Publisher: Rutgers Univ. Press

John Ciardi is a tour-de-force poet; at best, he's brilliant, buoyant and embattled; at worst, he's a word juggler, party-trickster. These new poems, self-styled ""experimentals"", deal with clever and contemporary themes a la bomb shelters, consumers and commuters, suburbia and ""such spas as flesh"" vodka-and-tonic and death, all done in clever and contemporary modes:- the suave, slightly saturnine tones of Howard Nemerov or the satiristic ones of Heed Whittemore, while the ""new"" rhythms are, for the most part, either Cummings' famed jagged line run-overs or the tough guy tongue twisters of boyish ""beats"" Frank O'Hara and Phil Whalen. Mr.
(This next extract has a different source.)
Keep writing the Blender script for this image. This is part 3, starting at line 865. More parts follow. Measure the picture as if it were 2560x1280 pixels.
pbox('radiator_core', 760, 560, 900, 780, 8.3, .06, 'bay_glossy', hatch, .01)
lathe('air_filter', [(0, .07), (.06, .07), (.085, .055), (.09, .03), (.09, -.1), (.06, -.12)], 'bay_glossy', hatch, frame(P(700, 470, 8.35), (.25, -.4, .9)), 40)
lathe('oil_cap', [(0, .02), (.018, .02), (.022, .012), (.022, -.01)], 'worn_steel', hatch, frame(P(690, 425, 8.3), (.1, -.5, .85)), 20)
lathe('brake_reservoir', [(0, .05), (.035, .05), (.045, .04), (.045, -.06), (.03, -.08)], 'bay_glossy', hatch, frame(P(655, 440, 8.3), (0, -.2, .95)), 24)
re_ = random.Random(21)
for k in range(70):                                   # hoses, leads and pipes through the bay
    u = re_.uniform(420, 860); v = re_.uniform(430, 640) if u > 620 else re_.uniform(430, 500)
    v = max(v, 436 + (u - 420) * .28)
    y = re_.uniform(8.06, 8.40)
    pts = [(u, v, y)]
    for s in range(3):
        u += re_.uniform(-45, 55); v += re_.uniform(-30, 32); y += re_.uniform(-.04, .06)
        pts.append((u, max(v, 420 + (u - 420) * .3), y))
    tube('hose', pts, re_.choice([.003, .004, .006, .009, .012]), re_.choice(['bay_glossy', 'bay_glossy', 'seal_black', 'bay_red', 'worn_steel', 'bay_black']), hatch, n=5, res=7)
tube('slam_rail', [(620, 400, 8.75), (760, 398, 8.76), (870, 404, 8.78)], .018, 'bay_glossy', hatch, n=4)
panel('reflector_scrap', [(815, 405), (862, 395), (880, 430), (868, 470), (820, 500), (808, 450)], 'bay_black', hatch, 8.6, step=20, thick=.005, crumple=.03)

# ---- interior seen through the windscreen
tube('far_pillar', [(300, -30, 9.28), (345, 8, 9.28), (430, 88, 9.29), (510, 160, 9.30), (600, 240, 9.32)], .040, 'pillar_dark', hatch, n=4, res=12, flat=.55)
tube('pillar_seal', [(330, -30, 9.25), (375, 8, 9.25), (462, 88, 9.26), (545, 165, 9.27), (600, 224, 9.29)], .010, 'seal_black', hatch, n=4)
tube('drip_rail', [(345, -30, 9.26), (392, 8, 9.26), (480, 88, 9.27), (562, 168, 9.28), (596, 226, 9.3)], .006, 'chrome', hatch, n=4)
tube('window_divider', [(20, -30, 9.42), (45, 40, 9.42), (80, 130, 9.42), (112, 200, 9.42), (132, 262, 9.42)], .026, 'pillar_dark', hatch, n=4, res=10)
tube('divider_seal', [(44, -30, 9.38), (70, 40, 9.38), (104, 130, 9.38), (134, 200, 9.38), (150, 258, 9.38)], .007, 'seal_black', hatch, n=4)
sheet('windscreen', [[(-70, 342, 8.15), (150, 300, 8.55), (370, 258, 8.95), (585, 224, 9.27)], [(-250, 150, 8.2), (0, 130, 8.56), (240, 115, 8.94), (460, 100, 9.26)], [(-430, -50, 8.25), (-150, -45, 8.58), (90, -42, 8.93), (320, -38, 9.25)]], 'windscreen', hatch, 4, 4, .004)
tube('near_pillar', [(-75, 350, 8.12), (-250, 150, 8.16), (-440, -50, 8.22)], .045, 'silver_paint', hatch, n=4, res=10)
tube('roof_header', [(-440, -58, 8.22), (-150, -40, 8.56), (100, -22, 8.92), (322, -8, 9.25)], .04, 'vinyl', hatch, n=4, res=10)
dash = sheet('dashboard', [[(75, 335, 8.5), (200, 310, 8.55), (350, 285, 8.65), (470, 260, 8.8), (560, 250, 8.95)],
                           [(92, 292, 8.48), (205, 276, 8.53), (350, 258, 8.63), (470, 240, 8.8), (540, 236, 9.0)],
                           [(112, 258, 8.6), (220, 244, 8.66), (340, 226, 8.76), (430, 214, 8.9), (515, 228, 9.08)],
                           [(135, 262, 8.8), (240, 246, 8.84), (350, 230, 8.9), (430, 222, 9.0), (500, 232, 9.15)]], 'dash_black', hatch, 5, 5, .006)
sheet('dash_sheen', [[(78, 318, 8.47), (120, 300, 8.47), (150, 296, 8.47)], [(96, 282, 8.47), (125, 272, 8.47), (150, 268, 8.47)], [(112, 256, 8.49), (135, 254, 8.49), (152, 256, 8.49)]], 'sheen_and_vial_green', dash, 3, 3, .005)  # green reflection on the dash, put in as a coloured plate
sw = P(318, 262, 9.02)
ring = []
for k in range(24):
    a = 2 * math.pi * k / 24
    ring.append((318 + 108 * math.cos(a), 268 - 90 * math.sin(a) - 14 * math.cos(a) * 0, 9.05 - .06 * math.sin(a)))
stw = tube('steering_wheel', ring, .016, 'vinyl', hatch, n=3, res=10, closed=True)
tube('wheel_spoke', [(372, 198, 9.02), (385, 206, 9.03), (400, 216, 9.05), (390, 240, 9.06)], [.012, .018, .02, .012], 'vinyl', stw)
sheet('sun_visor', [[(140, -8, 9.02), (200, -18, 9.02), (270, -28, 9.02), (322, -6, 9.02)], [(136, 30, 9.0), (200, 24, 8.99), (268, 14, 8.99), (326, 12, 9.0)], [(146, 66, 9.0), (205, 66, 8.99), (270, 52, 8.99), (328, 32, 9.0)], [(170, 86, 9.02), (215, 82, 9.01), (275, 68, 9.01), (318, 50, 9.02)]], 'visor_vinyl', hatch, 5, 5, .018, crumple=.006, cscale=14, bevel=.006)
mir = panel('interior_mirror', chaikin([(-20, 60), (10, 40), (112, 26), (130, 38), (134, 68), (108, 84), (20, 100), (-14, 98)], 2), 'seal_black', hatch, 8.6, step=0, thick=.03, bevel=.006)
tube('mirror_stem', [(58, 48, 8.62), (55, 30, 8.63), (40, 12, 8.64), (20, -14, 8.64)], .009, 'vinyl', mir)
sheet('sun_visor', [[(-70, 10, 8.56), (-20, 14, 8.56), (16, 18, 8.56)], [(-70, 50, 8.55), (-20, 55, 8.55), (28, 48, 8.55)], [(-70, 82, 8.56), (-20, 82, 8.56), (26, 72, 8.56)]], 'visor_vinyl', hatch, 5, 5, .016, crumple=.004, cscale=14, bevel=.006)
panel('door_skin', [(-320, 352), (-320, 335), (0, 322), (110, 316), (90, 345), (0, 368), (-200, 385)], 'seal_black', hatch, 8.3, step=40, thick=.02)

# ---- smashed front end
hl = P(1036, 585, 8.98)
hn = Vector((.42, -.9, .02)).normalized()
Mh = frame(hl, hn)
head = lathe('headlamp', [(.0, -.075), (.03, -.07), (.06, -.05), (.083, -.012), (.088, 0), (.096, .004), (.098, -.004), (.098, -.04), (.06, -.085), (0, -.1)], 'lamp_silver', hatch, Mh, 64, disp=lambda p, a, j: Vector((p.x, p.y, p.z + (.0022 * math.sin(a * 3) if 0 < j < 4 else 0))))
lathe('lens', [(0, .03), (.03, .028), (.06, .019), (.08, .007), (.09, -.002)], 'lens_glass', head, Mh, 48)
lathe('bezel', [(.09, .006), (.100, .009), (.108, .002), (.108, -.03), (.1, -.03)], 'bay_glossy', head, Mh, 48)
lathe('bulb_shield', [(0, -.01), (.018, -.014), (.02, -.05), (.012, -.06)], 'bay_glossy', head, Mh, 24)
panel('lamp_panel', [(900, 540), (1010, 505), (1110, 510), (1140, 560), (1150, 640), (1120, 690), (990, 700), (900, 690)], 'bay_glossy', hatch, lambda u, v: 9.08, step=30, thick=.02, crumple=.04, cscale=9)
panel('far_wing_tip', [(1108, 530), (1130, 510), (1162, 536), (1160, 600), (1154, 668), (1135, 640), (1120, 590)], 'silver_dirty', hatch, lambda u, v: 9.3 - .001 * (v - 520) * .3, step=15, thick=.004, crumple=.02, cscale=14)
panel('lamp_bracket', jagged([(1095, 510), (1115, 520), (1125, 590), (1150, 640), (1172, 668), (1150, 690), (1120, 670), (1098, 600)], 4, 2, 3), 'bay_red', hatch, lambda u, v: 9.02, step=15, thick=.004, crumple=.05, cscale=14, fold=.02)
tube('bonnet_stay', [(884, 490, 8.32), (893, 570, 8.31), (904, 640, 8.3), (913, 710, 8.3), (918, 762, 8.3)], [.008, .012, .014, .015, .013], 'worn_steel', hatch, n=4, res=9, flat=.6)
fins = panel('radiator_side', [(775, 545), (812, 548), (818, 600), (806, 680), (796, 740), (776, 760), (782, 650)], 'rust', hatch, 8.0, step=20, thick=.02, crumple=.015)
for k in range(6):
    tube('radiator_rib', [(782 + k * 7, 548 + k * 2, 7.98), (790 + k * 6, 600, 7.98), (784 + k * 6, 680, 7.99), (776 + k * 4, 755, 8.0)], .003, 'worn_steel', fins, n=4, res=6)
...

Clardi, of course, is a poet and his own voice does come through, but with the exceptions of Tragedy, Olivia, Birds, Survival and a few others down deep, does it really matter? ""If you can beg the/ money for it, dial God, and if a/ creed answers, hang up."" That's about the profundity's general extent. And of wit, here's a space age two-liner: ""First a monkey, then a man/ Just the way the world began."" In a letter to his publisher Mr. Clardi said: ""I keep thinking that yes I have caught it and I keep being not sure and yet I keep thinking yes."" He was speaking of In Fact. Mr. Ciardi is an optimist.